Hello again, Ms. Walton! She threw a half a million dollars at ads and robo calls to “educate” parents.

Meanwhile, the Gates Foundation delayed granting $24.5 million to Chicago Public Schools.  Andrew Broy, president of the Illinois Network of Charter Schools, told the Chicago Tribune, “Given what’s going on with school (protest) actions in Chicago, the timing makes a lot of sense.”

A sleeper article in The New York Times dug into much of this back in 2011. Gates’ fingerprints are almost universal. He has bankrolled Astroturf “grassroots” organizations to tout charter schools, not to mention throwing waves of cash at think tanks to comb through research to promote the same. Gates also tossed a few million at the teachers unions to placate them. Brilliant.

What do these billionaires really have in common? A common distaste for unions.  Walton – well, that’s a no brainer. The Bezos folks: Amazon has crushed organizing campaigns over and over. Such is the case at Microsoft. Allen, who owns the Portland Trailblazers, smashed the 2006 National Basketball Association labor talks. “Here comes the Grim Reaper,” one union negotiator told Yahoo!
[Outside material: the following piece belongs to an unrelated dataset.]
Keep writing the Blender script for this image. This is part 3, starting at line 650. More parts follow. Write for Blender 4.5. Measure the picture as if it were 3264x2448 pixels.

Sports.

In 2010, Gates spent $2 million cheerleading the film, ”Waiting for Superman,” touching propaganda for charter-schools, and smearing Randi Weingarten, President of the American Federation of Teachers.

What altruism. The charity of billionaires is a conduit for union-busting some of the most hard-working, inspirational members of our communities – teachers.

All this reminds me of Paulo Freire’s critique of education. He called it the “banking system.” The student is an empty account, and the teacher fills it with information. “It transforms students into receiving objects,” Freire said. “It attempts to control thinking and action.”

Now our nation’s schools are becoming bank accounts filled by the coffers of the most rich and powerful.